THE TASK: Quote the whole listing word for word. Do not include the pictures.
— BEGIN —
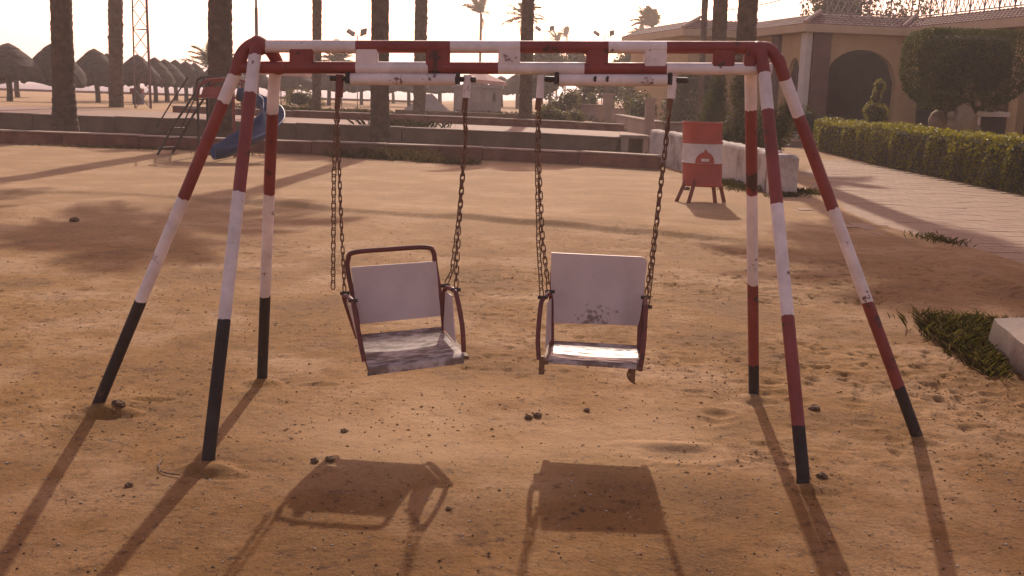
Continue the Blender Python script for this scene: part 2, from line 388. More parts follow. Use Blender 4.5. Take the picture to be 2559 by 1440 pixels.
def leaves(P, size, up=0.3, aspect=0.55, jitter=0.35, nrm=None, rng=RNG):
    """one small quad leaf at each point, random tilt (biased to the given normals)"""
    n = len(P); P = np.asarray(P, float)
    d = rng.normal(size=(n, 3)); 
    if nrm is not None: d = d * 0.7 + np.asarray(nrm)
    d[:, 2] += up; d /= np.linalg.norm(d, axis=1)[:, None]
    a = rng.normal(size=(n, 3)); a -= d * np.sum(a * d, 1)[:, None]; a /= np.linalg.norm(a, axis=1)[:, None]
    b = np.cross(d, a); s = size * (1 + rng.uniform(-jitter, jitter, (n, 1)))
    A, B = a * s * 0.5, b * s * 0.5 * aspect
    V = np.stack([P - A, P + B - A * 0.1, P + A, P - B - A * 0.1], 1).reshape(-1, 3)
    return V, np.arange(n * 4).reshape(-1, 4)

# ------------------------------------------------------------------ terrain
def hsh(i, j, sd):
    n = (i * 374761393 + j * 668265263 + sd * 2147483) & 0x7fffffff
    n = ((n ^ (n >> 13)) * 1274126177) & 0x7fffffff
    return ((n ^ (n >> 16)) & 0xffff) / 65535.0
def vnoise(x, y, sd=0):
    xi = np.floor(x).astype(np.int64); yi = np.floor(y).astype(np.int64); fx = x - xi; fy = y - yi
    fx = fx * fx * (3 - 2 * fx); fy = fy * fy * (3 - 2 * fy)
    a = hsh(xi, yi, sd); b = hsh(xi + 1, yi, sd); c = hsh(xi, yi + 1, sd); d = hsh(xi + 1, yi + 1, sd)
    return (a * (1 - fx) + b * fx) * (1 - fy) + (c * (1 - fx) + d * fx) * fy - 0.5
def sstep(a, b, x):
    t = np.clip((x - a) / (b - a), 0, 1); return t * t * (3 - 2 * t)
KERB = [(-60, 28.6), (-12.5, 25.45), (-5.7, 24.95), (0.1, 24.5), (3.2, 23.1)]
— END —
RESPONSE:
Continue the Blender Python script for this scene: part 2, from line 388. More parts follow. Use Blender 4.5. Take the picture to be 2559 by 1440 pixels.
def leaves(P, size, up=0.3, aspect=0.55, jitter=0.35, nrm=None, rng=RNG):
    """one small quad leaf at each point, random tilt (biased to the given normals)"""
    n = len(P); P = np.asarray(P, float)
    d = rng.normal(size=(n, 3)); 
    if nrm is not None: d = d * 0.7 + np.asarray(nrm)
    d[:, 2] += up; d /= np.linalg.norm(d, axis=1)[:, None]
    a = rng.normal(size=(n, 3)); a -= d * np.sum(a * d, 1)[:, None]; a /= np.linalg.norm(a, axis=1)[:, None]
    b = np.cross(d, a); s = size * (1 + rng.uniform(-jitter, jitter, (n, 1)))
    A, B = a * s * 0.5, b * s * 0.5 * aspect
    V = np.stack([P - A, P + B - A * 0.1, P + A, P - B - A * 0.1], 1).reshape(-1, 3)
    return V, np.arange(n * 4).reshape(-1, 4)

# ------------------------------------------------------------------ terrain
def hsh(i, j, sd):
    n = (i * 374761393 + j * 668265263 + sd * 2147483) & 0x7fffffff
    n = ((n ^ (n >> 13)) * 1274126177) & 0x7fffffff
    return ((n ^ (n >> 16)) & 0xffff) / 65535.0
def vnoise(x, y, sd=0):
    xi = np.floor(x).astype(np.int64); yi = np.floor(y).astype(np.int64); fx = x - xi; fy = y - yi
    fx = fx * fx * (3 - 2 * fx); fy = fy * fy * (3 - 2 * fy)
    a = hsh(xi, yi, sd); b = hsh(xi + 1, yi, sd); c = hsh(xi, yi + 1, sd); d = hsh(xi + 1, yi + 1, sd)
    return (a * (1 - fx) + b * fx) * (1 - fy) + (c * (1 - fx) + d * fx) * fy - 0.5
def sstep(a, b, x):
    t = np.clip((x - a) / (b - a), 0, 1); return t * t * (3 - 2 * t)
KERB = [(-60, 28.6), (-12.5, 25.45), (-5.7, 24.95), (0.1, 24.5), (3.2, 23.1)]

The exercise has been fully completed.